Wenceslao: Should we waste K to 12 preparations?

IT'S amusing that two years after the Enhanced Basic Education Act (Republic Act 10533) was passed, some sectors are asking the Supreme Court to postpone its implementation. RA 10533 props up the K to 12 program of the administration of President Noynoy Aquino. K to 12 increases the current 10-year pre-university cycle to 12 years by introducing two years of senior high school. It makes kindergarten education compulsory.

It’s not that the protesters lived in a vacuum after the law was signed in May 2013 and until recently. Note that before RA 10533 was passed, the Department of Education (DepEd) had started implementing the program. In the timetable posted in the DepEd website (www.deped.gov.ph), universal kindergarten education was introduced in SY 2011-2012 while the enhanced curriculum for grades 1 to 7 was introduced in SY 2012-2013.

Protesters also had all the time in the world to go to court after the law was passed. So why the sudden uproar one year before the May 2016 elections? To be fair, the program has long been criticized, which is not surprising because paradigm shifts always encounters resistance. But it doesn’t seem like coincidence that the protests have been re-energized with the entry of Sen. Antonio Trillanes IV, who is running for a higher post, into the picture.

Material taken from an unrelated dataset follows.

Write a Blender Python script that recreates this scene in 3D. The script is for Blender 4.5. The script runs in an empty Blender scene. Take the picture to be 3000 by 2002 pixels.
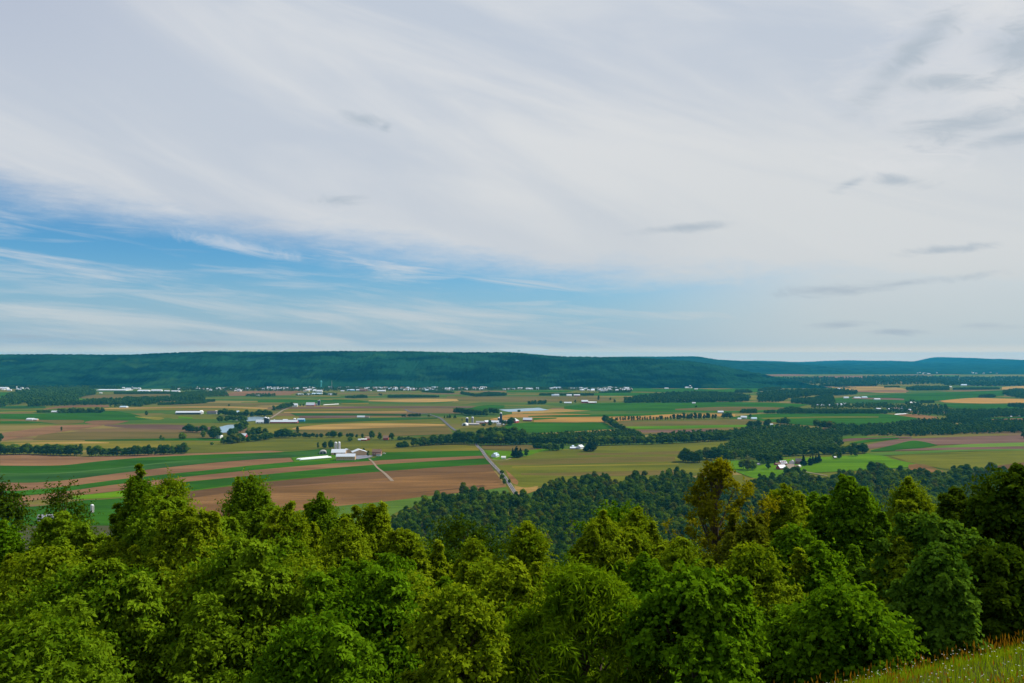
import bpy, bmesh, math, random
import numpy as np
from mathutils import Vector, Matrix

SC = bpy.context.scene
COL = SC.collection
rad = math.radians
rng = np.random.default_rng(7)
random.seed(7)

# ------------------------------------------------------------------ camera
H = 240.0                     # eye height above the valley floor (m)
FPX = 2355.0                  # focal length in photo pixels (3000 wide)
PITCH = math.atan(39.0 / FPX)
cam = bpy.data.cameras.new('camera')
cam.sensor_width = 36.0
cam.lens = FPX / 3000.0 * 36.0
cam.clip_start = 0.5
cam.clip_end = 60000.0
camo = bpy.data.objects.new('camera', cam)
camo.location = (0, 0, H)
camo.rotation_euler = (math.pi / 2 + PITCH, 0, 0)
COL.objects.link(camo)
SC.camera = camo

# ------------------------------------------------------------------ sun
SUN_DIR = Vector((0.78, 0.34, 0.80)).normalized()      # towards the sun
SUN_EL = math.asin(SUN_DIR.z)
SUN_AZ = math.atan2(SUN_DIR.x, SUN_DIR.y)
sl = bpy.data.lights.new('sun', 'SUN')
sl.energy = 5.0
sl.angle = rad(0.6)
sl.color = (1.0, 0.94, 0.84)
so = bpy.data.objects.new('sun', sl)
so.rotation_euler = SUN_DIR.to_track_quat('Z', 'Y').to_euler()
so.location = (300, -200, 600)
COL.objects.link(so)

# ------------------------------------------------------------------ exposure
SC.view_settings.view_transform = 'Standard'
SC.view_settings.look = 'None'
SC.view_settings.exposure = 0.0
SC.view_settings.gamma = 1.0
SC.view_settings.use_curve_mapping = False
HAZE = 2.7e-5
SC.cycles.max_bounces = 6
SC.cycles.volume_bounces = 1
SC.cycles.transparent_max_bounces = 8

# ------------------------------------------------------------------ sky
world = bpy.data.worlds.new('World')
SC.world = world
world.use_nodes = True
wt = world.node_tree
for n in list(wt.nodes):
    wt.nodes.remove(n)


class NT:
    """small helper to wire node trees"""
    def __init__(self, tree):
        self.t = tree

    def n(self, typ, **kw):
        nd = self.t.nodes.new(typ)
        for k, v in kw.items():
            setattr(nd, k, v)
        return nd

    def put(self, sock, v):
        if isinstance(v, bpy.types.NodeSocket):
            self.t.links.new(v, sock)
        elif v is not None:
            if isinstance(v, (tuple, list)) and len(v) == 3 and sock.type == 'RGBA':
                v = (*v, 1)
            sock.default_value = v

    def m(self, op, a, b=None, c=None, clamp=False):
        nd = self.n('ShaderNodeMath', operation=op)
        nd.use_clamp = clamp
        self.put(nd.inputs[0], a)
        if b is not None: self.put(nd.inputs[1], b)
        if c is not None: self.put(nd.inputs[2], c)
        return nd.outputs[0]

    def mix(self, f, a, b, blend='MIX'):
        nd = self.n('ShaderNodeMix', data_type='RGBA', blend_type=blend)
        self.put(nd.inputs[0], f)
        self.put(nd.inputs[6], a)
        self.put(nd.inputs[7], b)
        return nd.outputs[2]

    def comb(self, x, y, z=0.0):
        nd = self.n('ShaderNodeCombineXYZ')
        self.put(nd.inputs[0], x); self.put(nd.inputs[1], y); self.put(nd.inputs[2], z)
        return nd.outputs[0]

    def noise(self, vec, scale=1.0, detail=4.0, rough=0.55, dist=0.0):
        nd = self.n('ShaderNodeTexNoise')
        self.put(nd.inputs['Vector'], vec)
        nd.inputs['Scale'].default_value = scale
        nd.inputs['Detail'].default_value = detail
        nd.inputs['Roughness'].default_value = rough
        nd.inputs['Distortion'].default_value = dist
        return nd.outputs[0]

    def ss(self, v, lo, hi, a=0.0, b=1.0):
        nd = self.n('ShaderNodeMapRange', interpolation_type='SMOOTHSTEP')
        self.put(nd.inputs[0], v)
        for i, q in ((1, lo), (2, hi), (3, a), (4, b)):
            self.put(nd.inputs[i], q)
        return nd.outputs[0]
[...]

Last year, DepEd finished laying down the curriculum for senior high school. This year, the fifth year of the K to 12 implementation, DepEd is girding for the introduction of senior high school in SY 2016-2017. Plans have been finalized, classrooms have been built, teachers are being hired. Those five years would be wasted if the SC postpones indefinitely the program’s implementation or strikes the law down.

I understand where the protesters are coming from. Most of the arguments they are currently presenting I also thought of when Education Secretary Armin Luistro announced the conceptualization of the program years ago.

For one, my two sons will be affected by the lengthening of the pre-university cycle. I too am worried if I could meet the cost of educating these kids until they graduate in college. But when I saw the advantages, I thought I could not do anything much but close my eyes and bite my lip. It’s a sacrifice I have to endure.

I agree that with only 10 years of basic education we have produced Filipinos so competent in their fields of endeavor they are being hired by the millions abroad. But in the current globalized setup, the current curriculum is no longer enough. We have to further raise the level of schooling in the country. The 10-year cycle is going the way of the dodo. Aside from the Philippines, only Angola and Djibouti practice it.

Consider, too, how the senior high school curriculum is designed. Since the cost of education has continued to rise, more and more high school graduates are no longer able to enroll in college. Senior high school is not just an extension of junior high school; rather, it prepares the enrollees either for future employment or for college education. Senior high school is like being in the early stages of college—and it is generally for free.

And should we implement the K to 12 program only after we have solved the inadequacies in the the current educational setup?

That question reminds me of the time years ago when I told a friend I would start courting a girl only when we will no longer be busy with our organizing work. His answer? “Kanus-a diay ta wa ma-busy, bay?

So my question is this: Since when have the inadequacies in our educational system been resolved? If we wait for that, abtan ta’g siyam-siyam.